As the date of the announcement of a U.S. Supreme Court ruling on the constitutionality of the Professional and Amateur Sports Protection Act draws near, just about every stakeholder in the decision seems to be in agreement on the most critical aspects of the case:

— The court will strike down PASPA, essentially making sports gambling legal nationwide.

— The states with their own legislation in place will have a head start entering the market.

— It’s a bad idea for professional sports leagues trying to deal themselves into the revenue stream to promote a royalty or “integrity fee.”

An extraordinary amount of research and work has come out from several sources over the post-ruling sports betting landscape, and much of it has been amplified by the presence of the NCAA Tournament.
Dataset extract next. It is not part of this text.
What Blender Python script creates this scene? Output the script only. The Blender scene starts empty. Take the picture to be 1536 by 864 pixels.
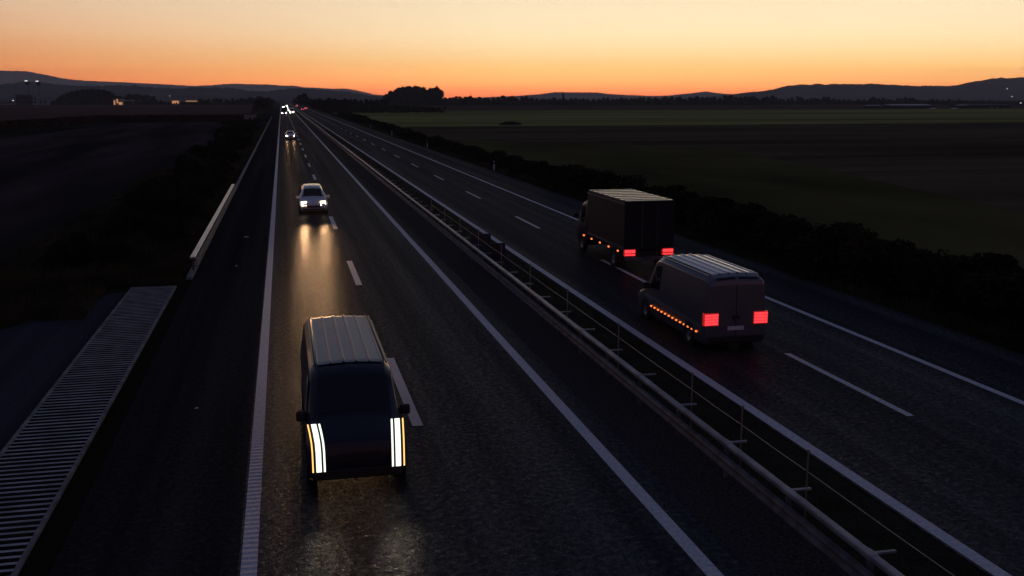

With all of the crazy upsets and buzzer beaters of the tournament, people with a casual interest in basketball are learning a lot more about point spreads and how wagering on sports works.

Because the court ruling appears to be eminent and March Madness has captured the public’s attention, several researchers have offered their analysis of what will happen next.

Michelle Minton, a senior fellow for the Competitive Enterprise Institute, on March 15 issued a 21-page white paper in which she made a case for reasonable tax rates and a robust, diverse market that would include mobile betting from smartphones with land-based casinos, racetracks or storefronts.

She also stressed consumer protections and labeled the integrity fees advocated by the National Basketball Association and Major League Baseball as detrimental.

The NBA and MLB feel they are entitled to some form of compensation as the provider of the games.

But, as Nevada sports book operators will tell you, the reality is profit margins are extremely tight as they are.

Books have about 5 percent margins. That’s because most of the money they make is on the commission, or “vigorish,” on each bet. A good bookie will try to make it enticing for both sides to have an equal opportunity to win so that it can pay the winners from what the losers bet.

The sports leagues are asking for — and in some state legislatures that have already introduced bills on sports wagering are getting — a 1 percent “integrity fee” on the handle, which is the amount bet.

Some state legislatures are looking at slicing that to 0.25 percent and making it a percentage of winnings instead of handle.

Possibly the most impressive analysis of sports betting was made in a March 1 report issued by the California-based Eilers &Krejcik Gaming research firm.

The company’s report said 18 states are pursuing sports betting bills, five of them with integrity-fee features. Most states have competing bills, some with and some without a proposed integrity fee.

The report said that had a 1 percent integrity fee been in place for the Super Bowl, Nevada sportsbooks would have lost $400,000.

NBA Commissioner Adam Silver first suggested the integrity fee in 2014, somewhat altering the message by calling the fee a “royalty” as opposed to the cost of protecting the integrity of games.

The danger of including such a fee is that it would make it more expensive for the legal outlets to take bets, potentially driving bettors back to the illegal sources that could offer higher winnings.

Eilers &Krejcik said that Nevada sports book revenue came in at $248.8 million — the company had projected $247 million — in 2017 and that it forecasts $279 million in 2018.

The reasons for the growth include the arrival of the Vegas Golden Knights and the pending move of the Oakland Raiders to Las Vegas; a decline in sports leagues’ reluctance to have games in Las Vegas; improvements in technology in mobile sports wagering; casinos’ investments in the sports book space; and the general expansion of Southern Nevada’s economy.

A new world is coming in sports wagering. It won’t be long before we start seeing what that world looks like.